While the Captain took point in the tunnel and Chirp made his way back with the gem, Gabe pulled out his gun and fired at the booze bomb, causing the insects to again be distracted by the overwhelming smell of the uncontrollably addictive liquid. The team managed to escape without issue, getting back in time to find a message from Rear Admiral Chippingsworthton (of the Chippingsworthton Chippingsworthtons). He’d asked them to stay on-world, and investigate the Eelian forces rumored to be nearby before they left.

The crew quickly and unanimously decided to pretend they never got the message, dropped the Mayor back to Swamptown, and left the god-forsaken planet of Mosquite forever. Their mission was successful, and though the Read Admiral was cranky that they hadn’t managed to learn anything more about the Eelians, he still paid them and sent them back to the Captain and Gabe’s home world, Oestere, to rest and find their next job…

 

META:

The write-up makes the game sound much shorter than it was, simply because the two combat sessions (finishing the combat at the start, and escaping with the Queen at the end) ran quite long – it was much, much more tactical this time around, with aspects being invoked and fate points being given out left right and centre…

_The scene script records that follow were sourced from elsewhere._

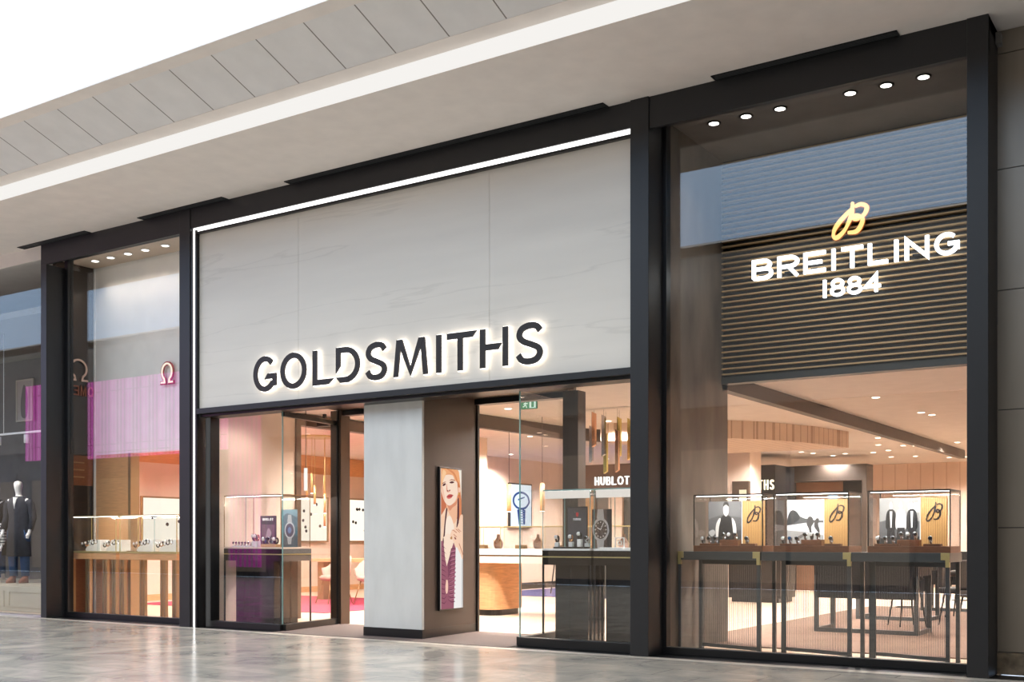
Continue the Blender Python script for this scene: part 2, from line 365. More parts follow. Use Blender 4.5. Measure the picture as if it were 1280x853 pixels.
def stone(name, c):
    m = mat(name, c, .45, 0, var=.05, scale=1.2, stretch=(.35,1,2.6), bump=.03, bscale=30)
    t = m.node_tree; N = t.nodes; L = t.links; b = N['Principled BSDF']; src = b.inputs['Base Color'].links[0].from_socket
    g = N.new('ShaderNodeNewGeometry'); mp = N.new('ShaderNodeMapping'); mp.inputs['Scale'].default_value = (.12, 1, 1.5); mp.inputs['Rotation'].default_value = (0, R(3), 0); L.new(g.outputs['Position'], mp.inputs[0])
    nz = N.new('ShaderNodeTexNoise'); nz.inputs['Scale'].default_value = 1.3; nz.inputs['Detail'].default_value = 7; nz.inputs['Distortion'].default_value = .35; L.new(mp.outputs[0], nz.inputs[0])
    sb = N.new('ShaderNodeMath'); sb.operation = 'SUBTRACT'; L.new(nz.outputs['Fac'], sb.inputs[0]); sb.inputs[1].default_value = .5
    ab = N.new('ShaderNodeMath'); ab.operation = 'ABSOLUTE'; L.new(sb.outputs[0], ab.inputs[0])
    r = N.new('ShaderNodeMapRange'); r.inputs[1].default_value = 0; r.inputs[2].default_value = .01; r.inputs[3].default_value = .16; r.inputs[4].default_value = 0; L.new(ab.outputs[0], r.inputs[0])
    mx = N.new('ShaderNodeMix'); mx.data_type = 'RGBA'; L.new(r.outputs[0], mx.inputs[0]); L.new(src, mx.inputs[6]); mx.inputs[7].default_value = srgb(150,142,130)
    L.new(mx.outputs[2], b.inputs['Base Color']); return m
M_stone = stone('white_stone', srgb(218,210,198))
mb = MB()
for a, b_ in ((-11.46, -9.682), (-9.678, -6.842), (-6.838, -5.1)): mb.box(a, b_, .05, .3, 2.86, 5.15, M_stone)
struct(mb.build('wall_fascia'), 'long white veined stone panel above the entrance carrying the shop name', 'wall')
# right clad wall
M_clad = mat('brushed_cladding', srgb(140,130,118), .36, .45, var=.10, scale=1.5, stretch=(3,1,.6), bump=.02, bscale=60)
mb = MB(); js = [.19, 1.252, 2.259, 3.28, 4.315, 5.302, 5.5]
for a, b_ in zip(js, js[1:]): mb.box(-1.789, 8, .386, .6, a+.004, b_-.004, M_clad)
mb.box(-1.789, 8, .40, .6, .19, 5.5, M_black)
struct(mb.build('wall_right'), 'brushed metal clad wall at the right edge with dark horizontal joints', 'wall')
struct(MB().box(-1.789, 8, .37, .6, 0, .186, mat('brown_marble_base', srgb(120,104,84), .3, var=.45, scale=14)).build('baseboard_right'), 'mottled brown marble base below the metal clad wall', 'baseboard')
# soffit grilles
for i, (a, b_, l) in enumerate([(-15.25, -13.65, 'short black slotted air grille in the soffit at the mannequin shop corner'), (-12.5, -10.85, 'black slotted air grille in the soffit over the slim pier'),
        (-9.75, -5.35, 'long black slotted air grille in the soffit over the white stone panel'), (-4.2, -2.5, 'black slotted air grille in the soffit over the big right window')]):
    g = thing('air_grille', l, 'grille', (a, -.125, 5.5), 0, 'linear air grilles in the soffit')
    ln = b_-a; mb = MB().box(0, ln, 0, .01, -.012, -.001, M_black).box(0, ln, .11, .12, -.012, -.001, M_black).box(0, .01, 0, .12, -.012, -.001, M_black).box(ln-.01, ln, 0, .12, -.012, -.001, M_black)
    mb.build('frame', g); mb = MB().box(.01, ln-.01, .01, .11, -.003, -.001, M_black)
    for k in range(4): mb.box(.01, ln-.01, .025+k*.022, .031+k*.022, -.008, -.003, M_darkgrey)
    mb.build('slats', g)
# ------------------------------------------------------------------ windows
def pane(name, x0, x1, y, z0, z1, parent, m=M_glass): return MB().box(x0, x1, y, y+.012, z0, z1, m).build(name, parent)
wn = struct(MB().box(-14.717, -11.784, .30, .34, 5.30, 5.38, M_black).box(-14.717, -11.784, .30, .40, 0, .075, M_black).box(-14.717, -14.64, .30, .40, .075, 5.36, M_black).build('window_1', bevel=.003), 'tall narrow shop window showing low glass cases', 'window')
pane('pane', -14.64, -11.784, .345, .075, 2.42, wn); pane('pane', -14.64, -11.784, .345, 2.424, 4.05, wn); pane('pane', -14.64, -11.784, .345, 4.054, 5.36, wn)
wn = struct(MB().box(-4.9, -1.958, .30, .34, 5.30, 5.38, M_black).box(-4.9, -1.958, .30, .40, 0, .075, M_black).box(-4.9, -4.86, .30, .40, .075, 5.36, M_black).box(-2.02, -1.958, .30, .4, .075, 5.36, M_black).build('window_2', bevel=.003), 'big shop window with the illuminated sign inside', 'window')
pane('pane', -4.86, -2.02, .345, .075, 2.448, wn); pane('pane', -4.86, -2.02, .345, 2.452, 5.36, wn)
# entrance glazing left: front pane and return pane with black plinth
def wall_seg(mb, p, q, th, z0, z1, m):
    d = (Vector(q)-Vector(p)).normalized(); n = Vector((-d.y, d.x))*th/2; P = Vector(p); Q = Vector(q)
    mb.prism([tuple(P+n), tuple(P-n), tuple(Q-n), tuple(Q+n)], z0, z1, m, 'z'); return mb
LC = (-10.093, .2); LE = (-10.33, 1.45); RC = (-6.564, .23); RE = (-6.66, 1.45)
mb = MB().box(-11.46, LC[0], .15, .26, 0, .085, M_black).box(-11.46, -11.36, .15, .3, .085, 2.76, M_black); wall_seg(mb, LC, LE, .09, 0, .085, M_black); wall_seg(mb, LC, LE, .05, 2.70, 2.76, M_black)
wn = struct(mb.build('window_3', bevel=.003), 'frameless glass corner left of the entrance', 'window')
pane('pane', -11.36, LC[0]-.006, .194, .085, 2.76, wn); wall_seg(MB(), (LC[0]-.001, LC[1]+.012), LE, .012, .085, 2.72, M_glass).build('pane', wn)
MB().box(LC[0]-.007, LC[0]+.003, .19, .202, .085, 2.76, M_edge).build('pane_edge', wn)
mb = MB().box(RC[0], -5.1, .18, .29, 0, .10, M_black); wall_seg(mb, RC, RE, .09, 0, .10, M_black)
wn = struct(mb.build('window_4', bevel=.003), 'frameless glass corner right of the entrance', 'window')
pane('pane', RC[0]+.006, -5.1, .224, .10, 2.76, wn); wall_seg(MB(), (RC[0]+.001, RC[1]+.012), RE, .012, .10, 2.76, M_glass).build('pane', wn)
MB().box(RC[0]-.004, RC[0]+.007, .22, .233, .10, 2.76, M_edge).build('pane_edge', wn)
# door posts, lobby ceiling, lobby header
T(9, MB().box(-10.42, -10.23, 1.42, 1.60, 0, 2.9, M_bronze).box(-10.30, -10.27, 1.40, 1.42, 0, 2.9, M_black), 'bronze post at the inner end of the left entrance glass')
T(10, MB().box(-6.74, -6.53, 1.42, 1.60, 0, 2.9, M_umber), 'dark post at the inner end of the right entrance glass')
T(11, MB().box(-10.25, -8.7, 1.45, 1.58, 2.83, 2.9, M_black).box(-8.05, -6.7, 1.45, 1.58, 2.83, 2.9, M_black), 'black head rail across the inner side of the lobby')
struct(MB().prism([(LC[0], .3), (-6.56, .3), (-6.66, 1.6), (-10.35, 1.6)], 2.9, 2.98, M_bronze, 'z').build('ceiling_lobby'), 'brown ceiling of the entrance lobby', 'ceiling')
struct(MB().prism([(LC[0], 0), (-6.56, 0), (-6.66, 1.5), (-10.35, 1.5)], .001, .006, M_mat, 'z').build('floor_matting'), 'dark grey entrance matting between the glass corners', 'floor')
# pillar
PL = thing('entrance_pillar', 'freestanding pale stone pillar with dark brown sides between the two doorways', 'pillar', (0,0,0))
M_pst = mat('pillar_stone', srgb(206,205,200), .5, 0, var=.06, scale=5, stretch=(1,1,.35), bump=.05, bscale=90)
MB().box(-8.809, -7.93, .26, .30, .11, 2.755, M_pst).build('stone_face', PL, bevel=.002)
MB().prism([(-8.80, .30), (-7.93, .30), (-8.04, 1.5), (-8.70, 1.5)], .11, 2.9, M_umber, 'z').build('body', PL)
MB().prism([(-8.813, .255), (-7.925, .255), (-8.035, 1.505), (-8.705, 1.505)], 0, .11, M_black, 'z').build('plinth', PL)
MB().box(-8.06, -8.015, 1.49, 1.53, 0, 2.83, M_black).build('edge_rail', PL)
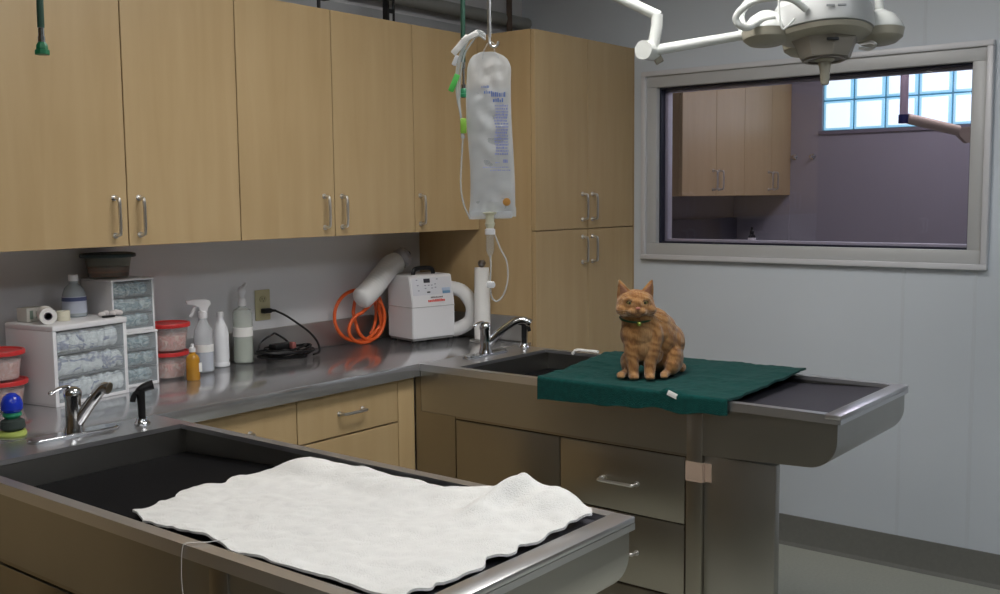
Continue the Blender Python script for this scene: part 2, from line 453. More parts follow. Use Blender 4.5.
base(-3.75, -3.18, [.862, .706, .41, .1], 'unseen maple drawer cabinet added at the far left of the worktop for its reflection', (-3.52, -3.41))  # out of view, added to brown the near table's steel reflection
t = thing('tall_cabinet', 'tall dark wood cabinet at the left end of the worktop, unseen, added to be mirrored in the steel', 'cabinet', (-4.3, -.33, 0))  # unseen cabinet, added so the near table's side mirrors dark wood
M_wood2 = wood('dark wood for steel reflections', (.13, .085, .04), (.19, .125, .06))
b = BM(); bx(b, -4.85, -3.76, -.63, -.001, .1, 2.19); obj('body', b, M_wood2, t, world=True)
b = BM(); bx(b, -4.83, -3.78, -.57, -.001, 0, .1); obj('toe_kick', b, M_gap, t, world=True)
for a_, c_ in ((-4.85, -4.305), (-4.305, -3.76)):
    d = door(t, a_, c_, -.652, .1, 2.19, m=M_wood2); pull(d, ((c_-.05) if c_ < -4 else (a_+.05), -.652, 1.2), ((c_-.05) if c_ < -4 else (a_+.05), -.652, 1.31), (0, -1, 0))

# ------------------------------------------------------------------ steel wet tables
M_greymat = mat('charcoal rack', (.040, .038, .048), .55, spec=.4, bump=.5, bump_scale=420)
def wet_table(x0, x1, yE, label, tape):
    t = thing('wet_table', label, 'table', ((x0+x1)/2, -1.3, 0))
    yd, yb = -.629, -.795          # deck start, back edge of the basin
    rw, re = .024, .042
    # deck and rim
    b = BM()
    bx(b, x0-.004, x1+.004, yb, yd, .898, .9105)
    bx(b, x0-.004, x0+rw, yE+re, yb, .898, .9105); bx(b, x1-rw, x1+.004, yE+re, yb, .898, .9105)
    bx(b, x0-.004, x1+.004, yE-.004, yE+re, .8985, .9108, .0018)
    bx(b, x0-.004, x0, yE, yd, .885, .898); bx(b, x1, x1+.004, yE, yd, .885, .898); bx(b, x0-.004, x1+.004, yE-.004, yE, .885, .898)
    obj('rim', b, M_rim, t, world=True)
    # trough shell : side plates, curved floor
    prof = [(yd-.001, .897), (yE+.006, .897)]
    prof += [(yE+.006, .84)] + [(yE+.006+.085*(1-math.cos(a)), .838-.085*math.sin(a)) for a in [R(x) for x in range(0, 91, 9)]] + [(-1.72, .735), (yd-.001, .735)]
    b = BM(); prism(b, prof, 'x', x0+.001, x0+.009); prism(b, prof, 'x', x1-.009, x1-.001)
    pr2 = prof[1:-1]
    inner = [(y+(.008 if i < 3 else .006), z+(0 if i < 1 else .006)) for i, (y, z) in enumerate(pr2)]
    A = pr2; n = len(A)
    va = [[b.verts.new((x, y, z)) for (y, z) in A] for x in (x0+.009, x1-.009)]
    vb = [[b.verts.new((x, y, z)) for (y, z) in inner] for x in (x0+.009, x1-.009)]
    for i in range(n-1):
        b.faces.new((va[0][i], va[0][i+1], va[1][i+1], va[1][i])); b.faces.new((vb[0][i+1], vb[0][i], vb[1][i], vb[1][i+1]))
    bx(b, x0+.009, x1-.009, yb, yb+.006, .75, .897); bx(b, x0+.009, x1-.009, yd-.006, yd-.001, .735, .897)
    bx(b, x0+.009, x1-.009, yd-.001, -1.72, .735, .741)
    obj('trough', b, M_trough, t, world=True, ang=40)
    # black mat / rack, sloping up towards the free end, with raised ribs
    b = BM(); zy = lambda y: .832+(.901-.832)*(yb-y)/(yb-yE)
    ya, ye = yb-.004, yE+.012
    ym = -1.42
    prism(b, [(ya, zy(ya)-.012), (ya, zy(ya)), (ym, zy(ym)), (ym, zy(ym)-.012)], 'x', x0+.012, x1-.012)
    g_ = BM(); prism(g_, [(ym-.001, zy(ym)-.012), (ym-.001, zy(ym)), (ye, zy(ye)), (ye, zy(ye)-.012)], 'x', x0+.012, x1-.012)
    obj('grey_mat', g_, M_greymat, t, world=True)
    obj('black_mat', b, M_black, t, world=True)
    # cabinet under the trough
    b = BM()
    bx(b, x0+.012, x1-.012, -1.72, -.640, .02, .733)
    bx(b, x0, x0+.012, -.795, -.603, .02, .734); bx(b, x0, x0+.008, -.6285, -.603, .734, .862); bx(b, x0, x0+.012, -1.255, -.797, .02, .06)
    bx(b, x0, x0+.012, -1.72, -1.255, .02, .06)
    bx(b, x0+.001, x0+.012, -1.720, -.797, .727, .735)
    obj('cabinet_body', b, M_steel, t, world=True)
    b = BM(); bx(b, x0+.006, x0+.0125, -1.7195, -.796, .061, .7265); obj('shadow_gap', b, M_gap, t, world=True)
    b = BM(); bx(b, x0-.001, x0+.010, -1.252, -.800, .066, .722, .001); obj('door', b, M_steel, t, world=True)
    for z0, z1 in ((.516, .722), (.284, .511), (.066, .276)):
        b = BM(); bx(b, x0-.001, x0+.010, -1.7165, -1.2565, z0, z1, .001); d = obj('drawer', b, M_steel, t, world=True)
        zc = z0+(z1-z0)*.47
        pull(d, (x0-.001, -1.418, zc), (x0-.001, -1.549, zc), (-1, 0, 0), .028)
    b = BM(); bx(b, x1-.012, x1-.002, -1.71, -.645, .03, .728, .001); obj('back_panel', b, M_steel, t, world=True)
    b = BM(); bx(b, x0-.003, x0+.03, -1.775, -1.7225, 0, .884, .002)
    obj('corner_post', b, M_steel, t, world=True)
    b = BM(); bx(b, x0+.011, x0+.045, -2.002, -1.7755, 0, .738, .003); obj('leg_panel', b, M_trough, t, world=True)
    if tape:
        b = BM(); bx(b, x0-.0050, x0-.0032, -1.777, -1.721, .655, .715); bx(b, x0-.005, x0+.010, -1.7785, -1.7768, .655, .715)
        bx(b, x0+.0095, x0+.0115, -1.80, -1.7768, .657, .713)
        obj('tape_patch', b, mat('beige tape', (.42, .31, .24), .7), t, world=True, label='beige tape strip wrapped round the corner post')
    return t
T2 = (-1.4616, -.8853, -2.1897)
T1 = (-3.176, -2.571, -2.2041)
far_t = wet_table(*T2, 'stainless steel exam table with drawers, under the ginger cat and green towel', True)
near_t = wet_table(*T1, 'stainless steel sink table in the foreground, under the white towel', False)
MATZ = lambda y, T: .832+(.901-.832)*(-.795-y)/(-.795-T[2])

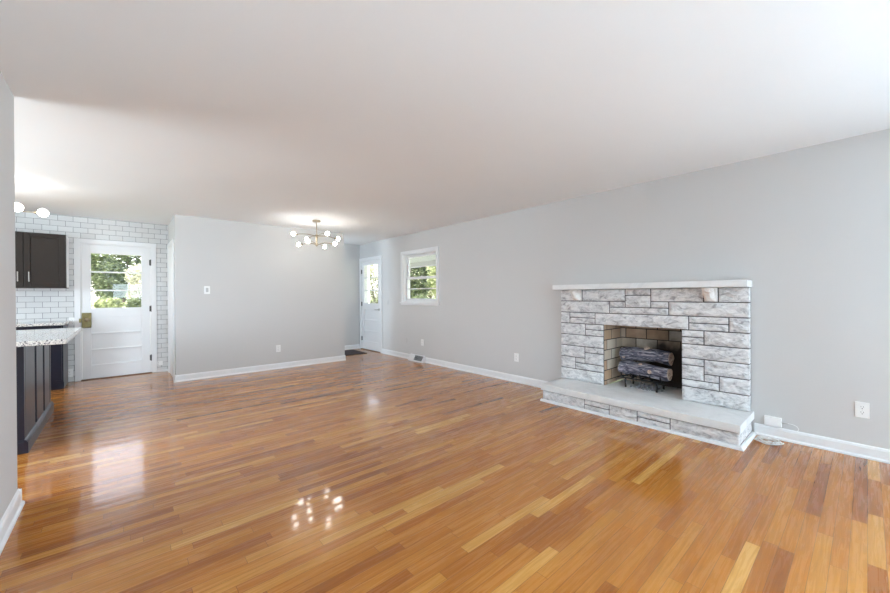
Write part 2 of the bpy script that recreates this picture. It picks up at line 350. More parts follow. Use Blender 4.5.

I feel like I actually started to get the hang of invoking aspects in this game. Before the final combat began, I went around the table, and offered each player a fate point in return for something going wrong. Chirp and Gabe accepted, which is why the gem held so much appeal and the bug-bomb went into the larvae pool instead of into the enemy’s face, but the Captain decided that it was more in-character for him to be totally at ease in the weird situation they were in.

As well as that, each room they entered had a handful of pre-written aspects that anyone could invoke, which added a whole heap of flavor to the game.

In retrospect, the combat was way, way too easy – the Fate handbook doesn’t offer a great deal of advice for how to make sure that your combat is balanced, and so I don’t think anyone other than Gabe even got so much as a minor consequence. I’d set it up so if they wanted to fight their way in and out it would have been nearly-overwhelming but possible, and left them room for alternate solutions (which they came up with, making the combat much easier for them).

The players didn’t seem to mind – they were happy to be victorious, especially since it got them off the shit-hole of a planet that was Mosquite.

I also had a bunch of stuff planned with the Eelians (character cards drawn up and all) but since the players elected to skip the side-quest, I put the information away for another time. The Eelians will remain a mystery for a while yet!